Norsat Satellite Solutions' GlobeTrekker is a portable satellite system built for first responders, military personnel and even journalists who work in and need to transmit data from remote and often harsh environments.

Norsat's President Bill Coyne said the product is ideal for first responders in the field because the unit fits into two shock-protected backpacks, weighs approximately 48.5 pounds and can be set up in about 15 minutes by following the Microsoft XP interface on the unit's wired, touch-screen display.
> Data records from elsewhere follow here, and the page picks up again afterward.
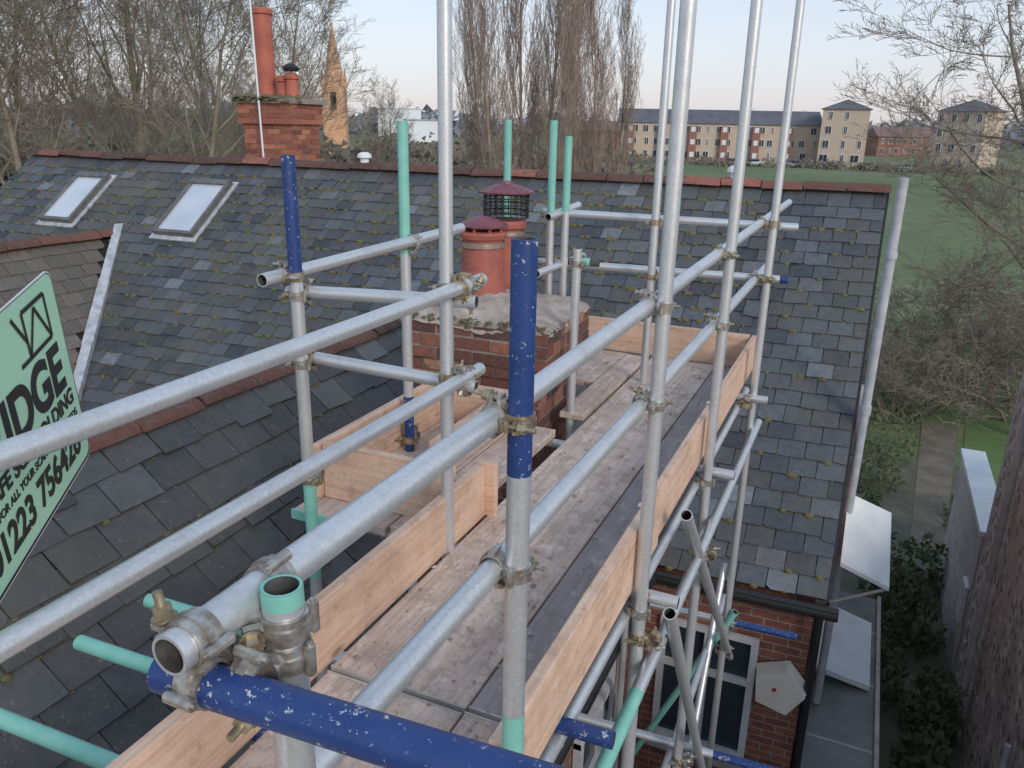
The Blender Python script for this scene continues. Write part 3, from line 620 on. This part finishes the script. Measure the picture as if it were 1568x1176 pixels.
# ---------------------------------------------------------------- trees
def grow(seed,Ht,r0,kind,mat,name):
    rg=random.Random(seed);vs=[];fs=[]
    def seg(p,q,ra,rb,n):
        a=q-p
        if a.length<1e-5: return
        a.normalize();t=ZA if abs(a.z)<.9 else XA;e=a.cross(t).normalized();g=a.cross(e);o=len(vs)
        for c,r in ((p,ra),(q,rb)):
            for i in range(n):
                th=2*math.pi*i/n;w=c+(e*math.cos(th)+g*math.sin(th))*r;vs.append((w.x,w.y,w.z))
        for i in range(n): fs.append((o+i,o+(i+1)%n,o+n+(i+1)%n,o+n+i))
    P={'oak':dict(nch=[16,10,9,6],ang=[40,40,40,38],rat=[.50,.46,.48,.5],up=[.10,.14,.10,.06],wob=[.08,.14,.17,.2],th=.40),
       'wide':dict(nch=[14,11,9,6],ang=[66,48,45,42],rat=[.55,.48,.45,.45],up=[.06,.07,.05,.02],wob=[.10,.16,.2,.25],th=.42),
       'poplar':dict(nch=[46,9,7,4],ang=[22,18,20,24],rat=[.31,.42,.42,.42],up=[.05,.28,.22,.12],wob=[.03,.06,.09,.13],th=.30),
       'bush':dict(nch=[8,8,7,5],ang=[45,50,50,45],rat=[.6,.55,.5,.45],up=[0,.02,0,-.02],wob=[.12,.2,.25,.3],th=.5)}[kind]
    def branch(p,d,L,r,lev):
        npt=[9,6,4,3,2][lev];n=[8,5,3,3,3][lev];pts=[p];dd=d.copy();rr=[r]
        for i in range(npt):
            wob=P['wob'][min(lev,3)]
            dd=(dd+Vector((rg.gauss(0,wob),rg.gauss(0,wob),rg.gauss(0,wob)*.6))+ZA*P['up'][min(lev,3)]).normalized()
            pts.append(pts[-1]+dd*L/npt);rr.append(max(r*(1-.85*(i+1)/npt),.0055))
        for i in range(npt): seg(pts[i],pts[i+1],rr[i],rr[i+1],n)
        if lev>=4: return
        nc=P['nch'][lev];st={'oak':.22,'wide':.2,'poplar':.08,'bush':.1}[kind] if lev==0 else .18
        for c in range(nc):
            t=st+(1-st)*(c+rg.random())/nc;f=t*npt;i=min(int(f),npt-1);q=pts[i].lerp(pts[i+1],f-i)
            ax=(pts[i+1]-pts[i]).normalized();an=math.radians(P['ang'][lev]*rg.uniform(.7,1.25));az=rg.random()*6.283
            t_=ZA if abs(ax.z)<.9 else XA;e=ax.cross(t_).normalized();g=ax.cross(e)
            nd=(ax*math.cos(an)+(e*math.cos(az)+g*math.sin(az))*math.sin(an)).normalized()
            if kind!='poplar' and nd.z<-.25: nd.z*=-.3;nd.normalize()
            LL=L*P['rat'][lev]*rg.uniform(.75,1.2)*(1.15-.55*t if lev==0 else 1.0-.35*t)
            branch(q,nd,LL,max(rr[i]*P['th'],.0065),lev+1)
    if kind=='bush':
        for k in range(6):
            a=rg.random()*6.283;branch(Vector((math.cos(a)*.3,math.sin(a)*.3,0)),Vector((math.cos(a)*.6,math.sin(a)*.6,1)).normalized(),Ht,r0,1)
    else: branch(Vector((0,0,0)),ZA.copy(),Ht,r0,0)
    me=bpy.data.meshes.new(name);me.from_pydata(vs,[],fs);me.materials.append(mat)
    me.update();return me
oak=[grow(11,14,.19,'oak',M['bark'],"bare_tree_a"),grow(25,13,.16,'oak',M['bark3'],"bare_tree_b")]
wide=grow(44,10.5,.19,'wide',M['bark3'],"bare_tree_c")
pop=[grow(5,20,.14,'poplar',M['bark2'],"poplar_a"),grow(9,18,.13,'poplar',M['bark2'],"poplar_b")]
bush=[grow(31,2.6,.04,'bush',M['bark3'],"bush_a")]
def put(me,name,x,y,s=1,rot=0,z=GZ,parent=None,sz=None):
    o=bpy.data.objects.new(name,me);sc.collection.objects.link(o);o.location=(x,y,z);o.rotation_euler=(0,0,rot);o.scale=(s,s,sz or s)
    if parent: o.parent=parent
    return o
def az(xn,dist):
    a=math.radians(xn);return math.sin(a)*dist,math.cos(a)*dist
TL=[(-57,33,1.1),(-53.5,31,1.05),(-49.5,34,1.15),(-46,31,1.0),(-42.8,37,1.05),(-60.5,31,1.1),(-40.3,42,.95),(-55,46,1.2),(-51.5,48,1.15),(-33.2,58,.62),(-47,50,1.1)]
for i,(b_,d,s) in enumerate(TL):
    x,y_=az(b_,d);put(oak[i%2],"bare_tree",x,y_,s,i*1.9)
for i,(b_,d,s) in enumerate([(-25.2,50,1.0),(-23.3,52,1.1),(-20.9,49,1.05),(-18.6,51,.92),(-22.2,56,1.15),(-17.0,55,.80),(-26.4,58,.95),(-19.8,57,1.1)]):
    x,y_=az(b_,d);put(pop[i%2],"poplar_tree",x,y_,s,i*2.3)
for b_,d,s,r_ in ((10.6,31,1.15,1.0),(12.4,24,.85,5.0),(9.6,34,.8,2.2)):
    x,y_=az(b_,d);put(wide,"bare_tree",x,y_,s,r_)
for i,(b_,d,s) in enumerate([(4.6,25,1.1),(6.2,27,1.25),(8.3,27,1.35),(5.4,29,1.3),(3.0,27,1.0),(7.4,31,1.4),(10,26,1.3),(9.2,32,1.4),(3.6,24,.8),(2.4,24,.9)]):
    x,y_=az(b_,d);put(bush[0],"bare_bush",x,y_,s,i*1.3)
def clumps(name,items,mat,size=.25,parent=None,inner=.35):
    mb=MB()
    for (x,y,z,rx,ry,rz,k) in items:
        for i in range(k):
            while True:
                a=Vector((random.uniform(-1,1),random.uniform(-1,1),random.uniform(-1,1)))
                if inner<a.length<1: break
            c=Vector((x+a.x*rx,y+a.y*ry,z+a.z*rz));s=size*random.uniform(.5,1.4)
            e=Vector((random.gauss(0,1),random.gauss(0,1),random.gauss(0,1))).normalized();g=e.orthogonal().normalized()
            mb.add([c+e*s,c-e*s*.6+g*s*.7,c-e*s*.6-g*s*.7],[(0,1,2)],mat)
    return mb.obj(name,parent)
it=[]
for x,y_,r in ((.9,19,.7),(1.0,21.5,1.0),(1.2,24,1.0),(.8,15,.5),(1.5,12.6,.5),(1.0,11,.4),(1.7,14.5,.5),(2.9,17.4,.7),(3.6,17.6,.8),(4.8,17.8,.9),(1.7,10.5,.4),(1.2,13.5,.5),(2.7,15.9,.5),(3.4,16.0,.6),(.6,17,.5),(1.5,9.2,.35)):
    it.append((x,y_,GZ+.35,r,r,.7,420))
clumps("ivy_shrubs",it,M['hedge'],.07)
it=[]
for i in range(60):
    b_=random.uniform(-34,-16);d=random.uniform(80,120);x,y_=az(b_,d);it.append((x,y_,GZ+2.2,4,3,random.uniform(2.5,4.5),150))
for i in range(60):
    b_=random.uniform(-68,-34);d=random.uniform(65,95);x,y_=az(b_,d);it.append((x,y_,GZ+2.0,4,3,random.uniform(2.5,4.6),150))
for i in range(40):
    b_=random.uniform(-17,9);d=random.uniform(176,190);x,y_=az(b_,d);it.append((x,y_,GZ+.6,3.5,2,random.uniform(.8,1.6),60))
clumps("distant_hedge",it,M['hedgeb'],.42)
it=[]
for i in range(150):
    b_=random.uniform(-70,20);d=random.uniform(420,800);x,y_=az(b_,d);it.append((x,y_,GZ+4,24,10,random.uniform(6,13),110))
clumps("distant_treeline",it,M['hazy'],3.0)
dt=empty("distant_trees")
for i in range(20):
    b_=random.uniform(-36,14);d=random.uniform(95,230)
    if -18<b_<8: d=random.uniform(235,300)
    if b_<-34: d=random.uniform(160,230)
    x,y_=az(b_,d);put(oak[i%2],"tree",x,y_,random.uniform(.5,.75),i,parent=dt)
for i in range(26):
    b_=-67+i*1.25+random.random()
    if b_>-38.3: continue
    x,y_=az(b_,random.uniform(60,88));put(oak[i%2],"tree",x,y_,random.uniform(.52,.72),i,parent=dt)
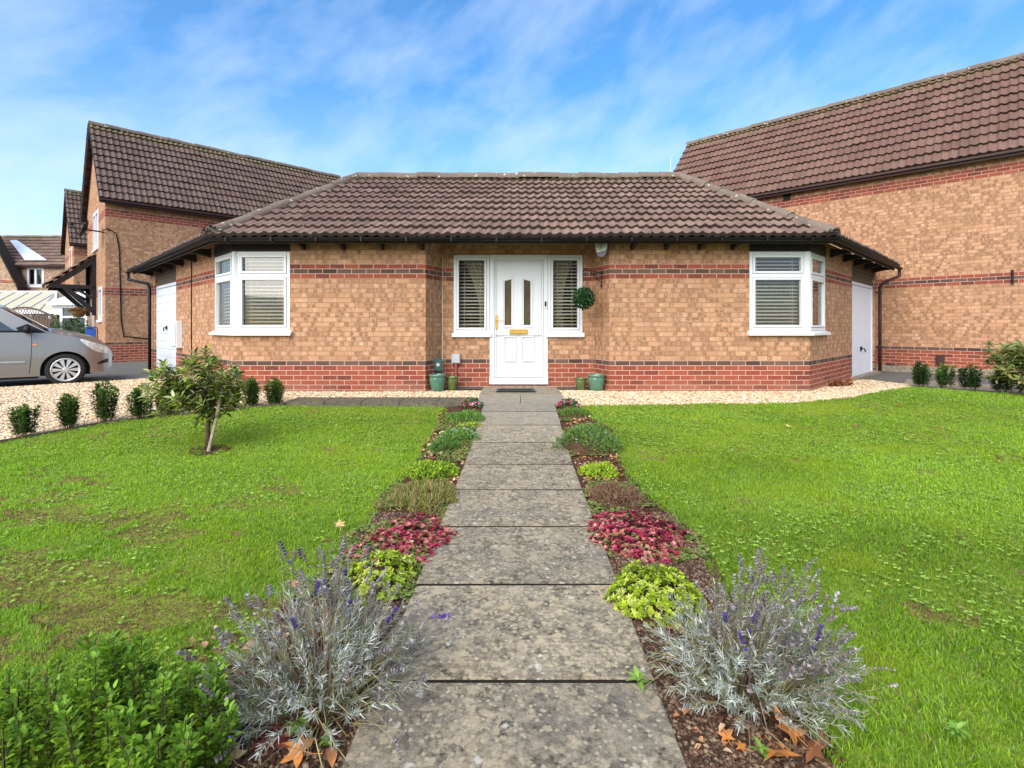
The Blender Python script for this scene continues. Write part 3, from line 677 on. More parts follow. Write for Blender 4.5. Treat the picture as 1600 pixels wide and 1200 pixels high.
obj('cable', MB().tube([TH(s_at(1385), .012, .12), TH(s_at(1420), .012, .07), TH(s_at(1470), .012, .085), TH(s_at(1540), .012, .06), TH(s_at(1605), .012, .0)], .012, 6), M['black'], HR)
obj('pipe_clip', MB().tube([TH(s_at(1582), .02, 2.17), TH(s_at(1582), .03, 1.88)], .02, 6), M['black'], HR)
HL = thing('house', 'gabled brick house with dark mossy roof standing left of the bungalow behind the car', 'house', (-11.6, 14.6, 0))
THL, dHL, nHL, TgL, zwL, zrL = house(HL, (-11.6, 14.6), (S2, S2), 7.96, 4.2, 4.626, 1.15, 'brick2', 'tile_old', seed=30, gholes=[(4.2-2.6, 4.2-1.4, 3.42, 4.6), (4.2-1.4, 4.2-.57, 1.2, 2.2), (4.2-3.3, 4.2-2.45, 0, 2.05)])
window(TgL, 4.2-2.6, 4.2-1.4, 3.42, 4.6, HL, blind=False, fr=.07, o1=.01, mull=(4.2-2.0,))['label'] = 'upper white window in the gable'
window(TgL, 4.2-1.4, 4.2-.57, 1.2, 2.2, HL, blind=False, fr=.07, o1=.01)['label'] = 'lower white window in the gable'
obj('door', MB().box(4.2-3.3, 4.2-2.45, -.09, -.03, 0, 2.05, TgL).box(4.2-3.25, 4.2-3.2, -.03, 0, 0, 2.05, TgL).box(4.2-2.55, 4.2-2.45, -.03, .01, 0, 2.05, TgL), M['upvc'], HL, bevel=.005)
ib = MB(); ib.box(1.2, 7.8, -4.0, -3.9, 0, 4.6, THL); ib.box(1.2, 1.3, -3.9, -.1, 0, 4.6, THL); obj('interior', ib, M['room'], HL)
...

An auto-acquire GPS component obtains the satellite signal, and a built-in, 1-meter antenna then lets users establish a broadband connection of up to 4 Mb/s and transmit data from an incident to a command-and-control center via the Ku band at 14.0 GHz to 14.5 GHz.

Because of the auto-acquire GPS component, first responders can set up the unit without programming location details, such as longitude and latitude.

“Field operators or those with little technical knowledge can deploy it during emergency situations,” Coyne said. “The technology lets first responders focus on people, rather than on setting up and figuring out the technology.”

The satellite is parachute and helicopter friendly and can be operated in a harsh environment because its radio frequency electronics are hermetically sealed. This prevents water egress and other elements from affecting the system, Coyne said. In addition, there is a built-in sensor that checks the internal components and warms or cools them depending on ambient temperatures. There also are three layers of physical protection, including a hard-shell exterior, shock-absorbing foam inserts and shock-mounted, base-band electronics.

Agencies and enterprises will need a significant budget for large-scale deployment of the devices. Prices start at $100,000 per unit, depending on options.